Segundo ela, a ação da prefeitura dá continuidade à "limpeza humana" iniciada em 2013, durante a Copa das Confederações. Na ocasião, a prefeitura foi acusada de usar o imóvel da antiga Casa de Saúde Ana Nery, no largo da Soledade, como "depósito" de pessoas em situação de rua.
A ação civil pública proposta pela Defensoria contesta, ainda, a utilização de antigos motéis, localizados nos bairros de Itapuã e Pau da Lima, como unidade de acolhimento da prefeitura.
De acordo com a defensora pública Fabiana Miranda, os abrigos não obedecem às normas do Ministério do Desenvolvimento Social e Combate à Fome, sobretudo no que diz respeito ao número de abrigados, que deve ser de até 50 pessoas.
"Hoje, esses lugares contam com mais de 26 famílias. Os quartos têm ar condicionado, espelhos e conforto. No entanto, a equipe de assistentes sociais detectou que há pessoas além do limite aceitável", afirmou.
O secretário Henrique Trindade, no entanto, considera as unidades como adequadas e afirma que elas dispõem de todos os serviços exigidos pelas normas federais.

Foco municipal é reaproximar moradores de rua de familiares
O secretário Trindade rechaça as acusações de que os moradores de rua estariam sendo levados contra a vontade. “Não tenho conhecimento da existência dessa ação. Contamos, sim, com uma equipe de abordagem, que vai às ruas diariamente”, rebateu.

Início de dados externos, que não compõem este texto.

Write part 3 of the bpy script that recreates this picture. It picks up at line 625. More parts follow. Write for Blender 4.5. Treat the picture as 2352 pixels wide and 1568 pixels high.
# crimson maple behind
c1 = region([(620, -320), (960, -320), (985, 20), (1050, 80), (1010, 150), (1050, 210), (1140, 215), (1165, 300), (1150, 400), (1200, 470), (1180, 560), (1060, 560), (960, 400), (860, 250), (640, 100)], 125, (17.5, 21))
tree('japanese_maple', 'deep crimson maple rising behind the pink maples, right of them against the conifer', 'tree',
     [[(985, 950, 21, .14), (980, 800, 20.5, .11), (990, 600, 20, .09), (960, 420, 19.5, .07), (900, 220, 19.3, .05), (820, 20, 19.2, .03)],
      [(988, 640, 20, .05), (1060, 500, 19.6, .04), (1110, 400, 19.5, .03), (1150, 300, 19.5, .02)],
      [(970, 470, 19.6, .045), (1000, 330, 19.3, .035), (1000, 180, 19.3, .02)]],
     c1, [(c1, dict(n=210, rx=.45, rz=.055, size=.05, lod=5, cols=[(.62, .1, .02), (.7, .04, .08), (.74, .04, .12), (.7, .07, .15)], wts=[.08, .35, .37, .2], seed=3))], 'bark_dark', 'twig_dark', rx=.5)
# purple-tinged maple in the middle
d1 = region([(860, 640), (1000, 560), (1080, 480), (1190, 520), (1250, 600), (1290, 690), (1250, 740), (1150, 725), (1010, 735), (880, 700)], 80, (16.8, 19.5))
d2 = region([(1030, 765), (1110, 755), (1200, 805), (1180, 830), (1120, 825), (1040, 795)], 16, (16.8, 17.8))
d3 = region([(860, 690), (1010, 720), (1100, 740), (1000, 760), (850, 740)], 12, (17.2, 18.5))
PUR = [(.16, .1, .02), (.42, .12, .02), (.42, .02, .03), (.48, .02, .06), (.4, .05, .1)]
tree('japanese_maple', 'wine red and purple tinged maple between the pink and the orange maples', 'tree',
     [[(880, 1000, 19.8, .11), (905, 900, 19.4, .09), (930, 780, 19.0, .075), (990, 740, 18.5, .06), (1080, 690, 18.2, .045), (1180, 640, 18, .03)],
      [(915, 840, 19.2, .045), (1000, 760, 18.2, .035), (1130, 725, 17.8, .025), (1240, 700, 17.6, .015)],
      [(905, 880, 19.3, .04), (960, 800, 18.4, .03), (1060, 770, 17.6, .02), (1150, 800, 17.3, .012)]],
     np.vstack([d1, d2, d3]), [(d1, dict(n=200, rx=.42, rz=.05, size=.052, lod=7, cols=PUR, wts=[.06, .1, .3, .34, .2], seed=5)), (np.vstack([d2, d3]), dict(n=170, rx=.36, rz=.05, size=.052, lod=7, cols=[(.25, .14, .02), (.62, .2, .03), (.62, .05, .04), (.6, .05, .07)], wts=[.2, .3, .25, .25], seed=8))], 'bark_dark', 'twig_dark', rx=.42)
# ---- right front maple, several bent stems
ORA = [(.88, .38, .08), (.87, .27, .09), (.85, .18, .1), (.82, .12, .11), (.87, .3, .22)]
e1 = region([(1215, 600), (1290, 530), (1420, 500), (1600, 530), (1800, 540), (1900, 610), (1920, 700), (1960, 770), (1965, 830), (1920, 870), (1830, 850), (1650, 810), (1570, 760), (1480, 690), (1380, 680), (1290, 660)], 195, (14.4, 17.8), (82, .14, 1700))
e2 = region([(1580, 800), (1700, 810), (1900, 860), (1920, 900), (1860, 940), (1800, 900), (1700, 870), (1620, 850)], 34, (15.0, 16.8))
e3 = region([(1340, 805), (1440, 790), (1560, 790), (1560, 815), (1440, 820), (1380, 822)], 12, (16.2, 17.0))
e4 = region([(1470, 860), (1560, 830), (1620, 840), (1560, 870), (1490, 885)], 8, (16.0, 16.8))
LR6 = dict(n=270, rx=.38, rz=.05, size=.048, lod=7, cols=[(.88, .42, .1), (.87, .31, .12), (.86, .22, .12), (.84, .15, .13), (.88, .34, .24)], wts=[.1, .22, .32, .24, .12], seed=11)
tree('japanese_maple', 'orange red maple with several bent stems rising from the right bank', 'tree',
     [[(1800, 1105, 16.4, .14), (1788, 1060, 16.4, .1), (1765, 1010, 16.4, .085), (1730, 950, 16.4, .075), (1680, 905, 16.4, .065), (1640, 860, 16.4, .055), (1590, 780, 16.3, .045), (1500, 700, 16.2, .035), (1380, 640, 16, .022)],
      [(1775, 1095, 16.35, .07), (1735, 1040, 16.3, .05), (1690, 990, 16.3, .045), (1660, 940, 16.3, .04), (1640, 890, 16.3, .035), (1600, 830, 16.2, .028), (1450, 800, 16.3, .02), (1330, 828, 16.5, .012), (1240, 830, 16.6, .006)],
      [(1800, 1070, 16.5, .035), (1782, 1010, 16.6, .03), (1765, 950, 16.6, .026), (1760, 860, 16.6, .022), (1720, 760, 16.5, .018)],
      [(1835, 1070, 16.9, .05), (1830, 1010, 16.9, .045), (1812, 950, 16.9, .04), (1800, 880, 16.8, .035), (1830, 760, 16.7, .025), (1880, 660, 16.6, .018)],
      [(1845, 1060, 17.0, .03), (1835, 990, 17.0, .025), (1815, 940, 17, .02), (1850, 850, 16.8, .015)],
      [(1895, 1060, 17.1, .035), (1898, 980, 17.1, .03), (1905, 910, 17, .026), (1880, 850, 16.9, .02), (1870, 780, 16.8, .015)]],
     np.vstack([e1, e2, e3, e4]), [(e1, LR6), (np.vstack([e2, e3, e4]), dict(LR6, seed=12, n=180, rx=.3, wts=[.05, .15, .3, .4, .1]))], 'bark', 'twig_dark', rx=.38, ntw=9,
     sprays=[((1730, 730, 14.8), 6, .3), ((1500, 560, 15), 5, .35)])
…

Segundo o secretário, o foco das ações do município está na reinclusão dessas pessoas nas suas famílias. “Não objetivamos ‘maquiar’ a cidade para a Copa do Mundo. Tentamos intermediar o diálogo entre as duas partes. Enquanto isso, oferecemos abrigos”, esclareceu.
O secretário nega que os moradores de rua estejam sendo enviados contra a vontade a outros municípios. “Nossa atuação está restrita a Salvador. As pessoas só são levadas se concordarem. Se houver comprovação de ações desse tipo por parte da prefeitura, ponho meu cargo à disposição”, disse.
“Temos condições de estada e convívio para acolher com privacidade pessoas em situação de rua e desabrigo por abandono. Dispomos, ainda, de uma equipe capacitada para auxiliar em serviços sociais, como cadastramento em programas como o Bolsa Família e para encaminhá-los para obter documentação”, explicou.

Ex-motel
Antiga moradora de rua, a paraibana Eliene Guimarães, 40, é uma das primeiras abrigadas na unidade de acolhimento de Itapuã. Ela conta que chegou ao local por livre e espontânea vontade.
“Uma equipe me abordou e informou sobre este abrigo. Estava cansada de ser andarilha. Aqui, tenho comida e um quarto de luxo, que tem até ar condicionado. Não quero mais sair”, disse.